Silicon-on-Insulator (SOI) is currently used in applications ranging from supercomputers (like Watson of "Jeopardy" fame) to laptops and game systems, in smart power devices, integrated photonic circuits, and in MEMS. In all these cases, SOI enhances the device performance. The initial driving force for developing SOI material was to increase radiation hardness of integrated circuits. Later, SOI applications entered the mainstream of digital electronics, where they provide increased switching speed of transistors and reduced power consumption. As device gate length is scaled below 50 nm, thin SOI layers are becoming essential to maintain proper transistor action by suppressing the short-channel effects. Eventually, planar transistors will need to be replaced with double gates or with vertical transistors - SOI plays an important role in these novel device architectures as well.

SOI wafer structure is conceptually very simple - a layer of single crystalline silicon that is separated by a layer of amorphous SiO₂ from a silicon support or "handle" wafer - however fabrication of such structures requires unique solutions that have challenged materials scientists and engineers for about two decades. This talk will review the evolution of ideas and approaches to forming single crystalline silicon layers on other substrates: heteroepitaxy, epitaxial overgrowth, solid phase epitaxy, porous silicon, and laser recrystallization, and then concentrate on the methods that eventually became dominant. The commercially successful techniques are based on ion implantation applied in unconventional ways. Selected applications of SOI and related engineered substrates will be reviewed.
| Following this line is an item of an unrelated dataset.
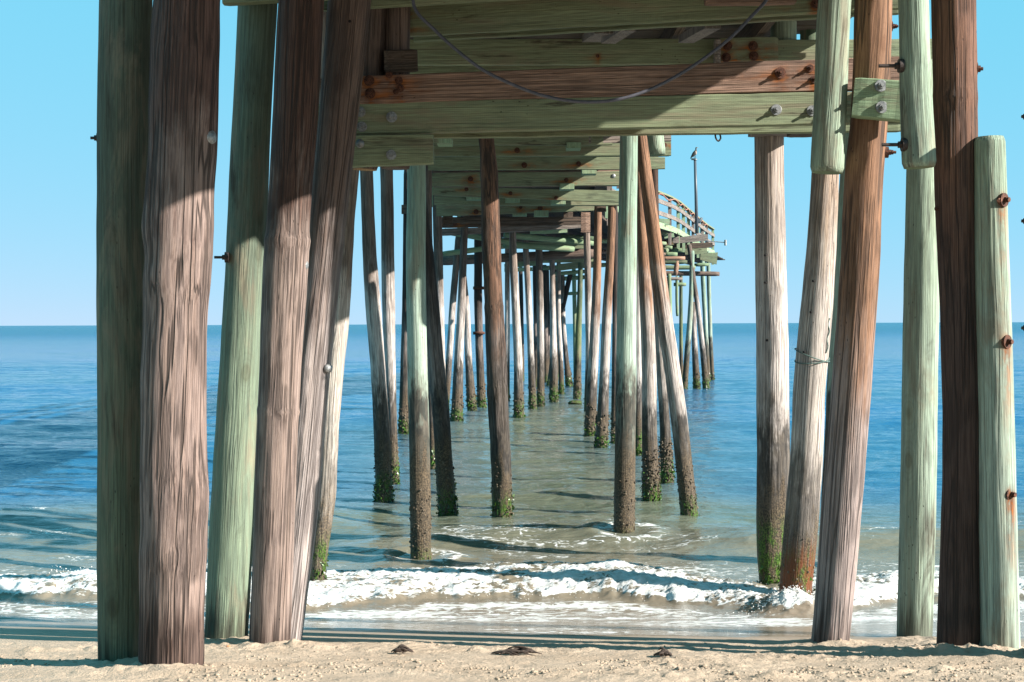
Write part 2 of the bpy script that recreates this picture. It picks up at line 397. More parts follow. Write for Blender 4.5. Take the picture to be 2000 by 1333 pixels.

Prof. George K Celler received his M.Sc. degree in physics from the University of Warsaw and a Ph.D. in solid-state physics from Purdue University. Before joining Rutgers in 2010, he was Chief Scientist at Soitec, where he was responsible for company's technical interactions and collaborations with the US industry and academia in the field of substrate engineering. Before joining Soitec in 2001, he spent 25 years at Bell Laboratories, where he was a Distinguished Member of Technical Staff and Technical Manager. In addition to his long-term interest in silicon-on-insulator structures and their applications, he also investigated laser annealing and rapid thermal processing of semiconductors, and diffusion phenomena in Si and silicon dioxide. He led a large DARPA supported x-ray lithography program at Bell Labs and was a Deputy Manager of X-Ray Lithography Consortium. He published over 200 articles, edited nine books, and was issued 18 US patents. He is a fellow of the American Physical Society and of The Electrochemical Society, and a member of IEEE and MRS. He was a Program Chair and a General Chair of the IEEE-SOI Conference. He has received the 1994 Electronics Division Award of The Electrochemical Society, and two Bell Labs President's Gold Awards. Currently, he is leading a SOI subcommittee of the International Technology Roadmap for Semiconductors (ITRS) and a SOI Standards subcommittee of SEMI, and is a member of the External Advisory Board of the NSF-funded MRSEC at Georgia Tech. on epitaxial graphene. Presently he is exploring heterogeneous integration of compound semiconductors like SiC with silicon by means of ion-assisted crystal cutting and layer transfer.